▶ BRIEF: Write out, word for word, the first line of the data below and every line after it through the one containing "PANEL_E, SPOT_E = 13.0, 60.0".

▶ RAW DATA:
━━━━━━━━━━━━━━━━━━━━━━━━━━━━━━

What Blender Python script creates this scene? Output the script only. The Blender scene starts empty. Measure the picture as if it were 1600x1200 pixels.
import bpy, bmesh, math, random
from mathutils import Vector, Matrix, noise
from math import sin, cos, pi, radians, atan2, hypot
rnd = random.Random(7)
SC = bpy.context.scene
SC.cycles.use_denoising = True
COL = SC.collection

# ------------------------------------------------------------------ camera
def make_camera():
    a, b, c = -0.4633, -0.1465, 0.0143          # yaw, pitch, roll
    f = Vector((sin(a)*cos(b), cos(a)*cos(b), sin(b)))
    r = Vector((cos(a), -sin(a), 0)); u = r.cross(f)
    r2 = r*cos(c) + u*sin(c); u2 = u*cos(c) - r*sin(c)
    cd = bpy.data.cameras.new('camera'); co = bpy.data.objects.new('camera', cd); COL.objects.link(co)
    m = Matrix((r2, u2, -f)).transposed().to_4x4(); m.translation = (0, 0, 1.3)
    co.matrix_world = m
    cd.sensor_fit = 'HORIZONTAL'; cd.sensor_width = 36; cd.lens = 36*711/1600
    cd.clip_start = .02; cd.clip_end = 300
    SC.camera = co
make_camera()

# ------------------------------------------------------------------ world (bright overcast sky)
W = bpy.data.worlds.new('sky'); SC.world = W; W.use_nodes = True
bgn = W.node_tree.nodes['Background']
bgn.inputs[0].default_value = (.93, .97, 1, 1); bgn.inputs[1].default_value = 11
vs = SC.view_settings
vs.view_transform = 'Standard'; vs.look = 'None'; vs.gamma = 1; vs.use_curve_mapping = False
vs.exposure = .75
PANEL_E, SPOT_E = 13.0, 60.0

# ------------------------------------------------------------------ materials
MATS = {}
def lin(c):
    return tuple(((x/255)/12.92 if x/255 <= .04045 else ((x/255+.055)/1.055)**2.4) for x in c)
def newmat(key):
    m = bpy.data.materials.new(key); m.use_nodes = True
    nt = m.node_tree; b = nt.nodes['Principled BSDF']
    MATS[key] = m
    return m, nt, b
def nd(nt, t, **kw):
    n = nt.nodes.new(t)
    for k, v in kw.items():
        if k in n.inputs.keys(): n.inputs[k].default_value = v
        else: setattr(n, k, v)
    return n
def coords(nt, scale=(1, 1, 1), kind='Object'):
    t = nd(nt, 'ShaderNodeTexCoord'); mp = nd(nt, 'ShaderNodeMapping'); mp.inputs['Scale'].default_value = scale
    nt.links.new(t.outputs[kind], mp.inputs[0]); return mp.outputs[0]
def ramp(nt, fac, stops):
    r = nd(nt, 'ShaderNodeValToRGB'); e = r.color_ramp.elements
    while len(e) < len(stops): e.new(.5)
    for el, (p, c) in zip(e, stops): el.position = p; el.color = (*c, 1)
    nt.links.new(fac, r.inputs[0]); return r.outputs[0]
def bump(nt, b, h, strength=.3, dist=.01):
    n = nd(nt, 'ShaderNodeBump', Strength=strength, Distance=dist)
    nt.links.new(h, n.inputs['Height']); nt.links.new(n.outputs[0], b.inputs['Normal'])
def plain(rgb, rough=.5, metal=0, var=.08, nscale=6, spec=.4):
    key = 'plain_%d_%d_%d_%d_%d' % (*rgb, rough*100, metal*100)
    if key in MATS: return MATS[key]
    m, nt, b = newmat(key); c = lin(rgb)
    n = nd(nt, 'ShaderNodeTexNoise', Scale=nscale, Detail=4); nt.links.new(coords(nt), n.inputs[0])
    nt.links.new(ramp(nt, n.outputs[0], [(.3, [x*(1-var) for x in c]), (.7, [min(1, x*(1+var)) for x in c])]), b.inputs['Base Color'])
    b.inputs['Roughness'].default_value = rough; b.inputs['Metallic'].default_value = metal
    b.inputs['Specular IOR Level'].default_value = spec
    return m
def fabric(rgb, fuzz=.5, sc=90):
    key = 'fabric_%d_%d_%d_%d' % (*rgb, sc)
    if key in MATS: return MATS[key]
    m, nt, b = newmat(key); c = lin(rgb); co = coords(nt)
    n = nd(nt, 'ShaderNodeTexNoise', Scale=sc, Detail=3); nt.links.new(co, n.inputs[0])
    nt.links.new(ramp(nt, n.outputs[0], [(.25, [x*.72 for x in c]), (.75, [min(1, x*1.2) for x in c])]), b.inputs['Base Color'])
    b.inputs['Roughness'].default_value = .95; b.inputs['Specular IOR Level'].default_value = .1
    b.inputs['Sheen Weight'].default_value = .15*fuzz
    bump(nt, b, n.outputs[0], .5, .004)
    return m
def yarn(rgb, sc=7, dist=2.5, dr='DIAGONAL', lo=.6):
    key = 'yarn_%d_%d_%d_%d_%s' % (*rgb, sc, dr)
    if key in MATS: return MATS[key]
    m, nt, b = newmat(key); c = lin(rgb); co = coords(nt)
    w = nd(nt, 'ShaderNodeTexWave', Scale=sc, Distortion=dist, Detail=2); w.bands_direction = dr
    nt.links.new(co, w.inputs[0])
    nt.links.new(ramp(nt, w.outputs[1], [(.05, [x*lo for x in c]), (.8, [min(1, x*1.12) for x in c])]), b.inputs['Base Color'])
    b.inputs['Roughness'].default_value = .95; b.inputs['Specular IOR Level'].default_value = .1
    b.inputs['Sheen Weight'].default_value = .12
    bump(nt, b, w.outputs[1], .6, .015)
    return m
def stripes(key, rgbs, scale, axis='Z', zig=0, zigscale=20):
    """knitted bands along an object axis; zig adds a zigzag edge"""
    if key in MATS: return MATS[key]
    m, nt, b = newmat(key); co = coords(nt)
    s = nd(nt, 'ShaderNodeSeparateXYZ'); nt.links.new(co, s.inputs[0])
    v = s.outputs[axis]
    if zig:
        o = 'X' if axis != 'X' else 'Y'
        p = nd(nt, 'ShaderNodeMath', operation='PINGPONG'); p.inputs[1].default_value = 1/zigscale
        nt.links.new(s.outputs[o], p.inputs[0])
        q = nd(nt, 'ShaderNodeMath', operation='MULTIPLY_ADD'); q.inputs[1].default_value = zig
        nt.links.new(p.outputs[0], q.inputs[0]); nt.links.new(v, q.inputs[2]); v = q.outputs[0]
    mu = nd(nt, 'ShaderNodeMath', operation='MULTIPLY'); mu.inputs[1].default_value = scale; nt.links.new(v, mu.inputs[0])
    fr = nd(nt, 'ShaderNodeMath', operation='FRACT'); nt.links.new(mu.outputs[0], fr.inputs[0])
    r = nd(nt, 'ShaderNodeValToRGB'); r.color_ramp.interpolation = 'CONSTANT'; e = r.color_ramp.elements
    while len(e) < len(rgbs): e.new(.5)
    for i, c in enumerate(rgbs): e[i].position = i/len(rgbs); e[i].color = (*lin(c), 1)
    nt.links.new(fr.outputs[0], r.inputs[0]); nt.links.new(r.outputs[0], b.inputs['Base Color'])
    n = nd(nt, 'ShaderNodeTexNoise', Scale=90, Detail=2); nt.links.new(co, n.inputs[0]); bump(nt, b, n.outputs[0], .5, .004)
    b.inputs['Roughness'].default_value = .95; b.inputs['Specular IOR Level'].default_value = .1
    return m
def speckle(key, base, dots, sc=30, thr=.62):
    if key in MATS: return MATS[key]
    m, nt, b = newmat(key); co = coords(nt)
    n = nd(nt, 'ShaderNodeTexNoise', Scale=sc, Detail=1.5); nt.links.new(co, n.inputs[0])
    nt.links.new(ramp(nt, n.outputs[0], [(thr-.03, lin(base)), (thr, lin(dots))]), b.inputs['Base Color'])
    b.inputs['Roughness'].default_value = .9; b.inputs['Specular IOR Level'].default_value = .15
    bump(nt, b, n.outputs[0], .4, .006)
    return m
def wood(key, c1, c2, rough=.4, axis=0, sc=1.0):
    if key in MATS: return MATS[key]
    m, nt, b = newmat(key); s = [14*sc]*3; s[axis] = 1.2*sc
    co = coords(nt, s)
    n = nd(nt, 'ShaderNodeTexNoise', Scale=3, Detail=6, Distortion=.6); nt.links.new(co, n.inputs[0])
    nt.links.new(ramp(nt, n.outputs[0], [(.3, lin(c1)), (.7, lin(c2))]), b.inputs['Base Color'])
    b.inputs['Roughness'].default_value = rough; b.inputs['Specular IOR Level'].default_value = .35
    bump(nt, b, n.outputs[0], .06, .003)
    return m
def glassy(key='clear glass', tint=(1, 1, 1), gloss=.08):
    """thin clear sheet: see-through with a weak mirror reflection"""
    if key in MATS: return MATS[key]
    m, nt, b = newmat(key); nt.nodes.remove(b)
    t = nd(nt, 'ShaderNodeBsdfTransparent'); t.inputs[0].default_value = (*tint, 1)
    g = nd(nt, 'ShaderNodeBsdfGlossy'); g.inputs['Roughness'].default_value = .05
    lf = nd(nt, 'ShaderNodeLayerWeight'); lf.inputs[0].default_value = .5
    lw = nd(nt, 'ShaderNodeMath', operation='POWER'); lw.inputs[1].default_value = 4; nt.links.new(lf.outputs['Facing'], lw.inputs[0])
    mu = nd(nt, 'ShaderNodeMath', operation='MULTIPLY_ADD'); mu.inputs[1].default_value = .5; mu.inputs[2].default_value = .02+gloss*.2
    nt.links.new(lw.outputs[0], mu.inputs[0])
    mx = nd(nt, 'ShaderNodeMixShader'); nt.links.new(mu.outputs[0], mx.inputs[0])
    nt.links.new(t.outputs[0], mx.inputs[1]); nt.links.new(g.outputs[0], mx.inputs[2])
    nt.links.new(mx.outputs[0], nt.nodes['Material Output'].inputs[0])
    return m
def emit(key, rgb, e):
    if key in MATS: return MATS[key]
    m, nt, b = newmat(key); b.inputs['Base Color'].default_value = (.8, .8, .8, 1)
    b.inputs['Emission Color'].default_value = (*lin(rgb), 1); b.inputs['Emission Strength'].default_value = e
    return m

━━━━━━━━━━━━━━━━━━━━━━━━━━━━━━

▶ THE RESULT:
What Blender Python script creates this scene? Output the script only. The Blender scene starts empty. Measure the picture as if it were 1600x1200 pixels.
import bpy, bmesh, math, random
from mathutils import Vector, Matrix, noise
from math import sin, cos, pi, radians, atan2, hypot
rnd = random.Random(7)
SC = bpy.context.scene
SC.cycles.use_denoising = True
COL = SC.collection

# ------------------------------------------------------------------ camera
def make_camera():
    a, b, c = -0.4633, -0.1465, 0.0143          # yaw, pitch, roll
    f = Vector((sin(a)*cos(b), cos(a)*cos(b), sin(b)))
    r = Vector((cos(a), -sin(a), 0)); u = r.cross(f)
    r2 = r*cos(c) + u*sin(c); u2 = u*cos(c) - r*sin(c)
    cd = bpy.data.cameras.new('camera'); co = bpy.data.objects.new('camera', cd); COL.objects.link(co)
    m = Matrix((r2, u2, -f)).transposed().to_4x4(); m.translation = (0, 0, 1.3)
    co.matrix_world = m
    cd.sensor_fit = 'HORIZONTAL'; cd.sensor_width = 36; cd.lens = 36*711/1600
    cd.clip_start = .02; cd.clip_end = 300
    SC.camera = co
make_camera()

# ------------------------------------------------------------------ world (bright overcast sky)
W = bpy.data.worlds.new('sky'); SC.world = W; W.use_nodes = True
bgn = W.node_tree.nodes['Background']
bgn.inputs[0].default_value = (.93, .97, 1, 1); bgn.inputs[1].default_value = 11
vs = SC.view_settings
vs.view_transform = 'Standard'; vs.look = 'None'; vs.gamma = 1; vs.use_curve_mapping = False
vs.exposure = .75
PANEL_E, SPOT_E = 13.0, 60.0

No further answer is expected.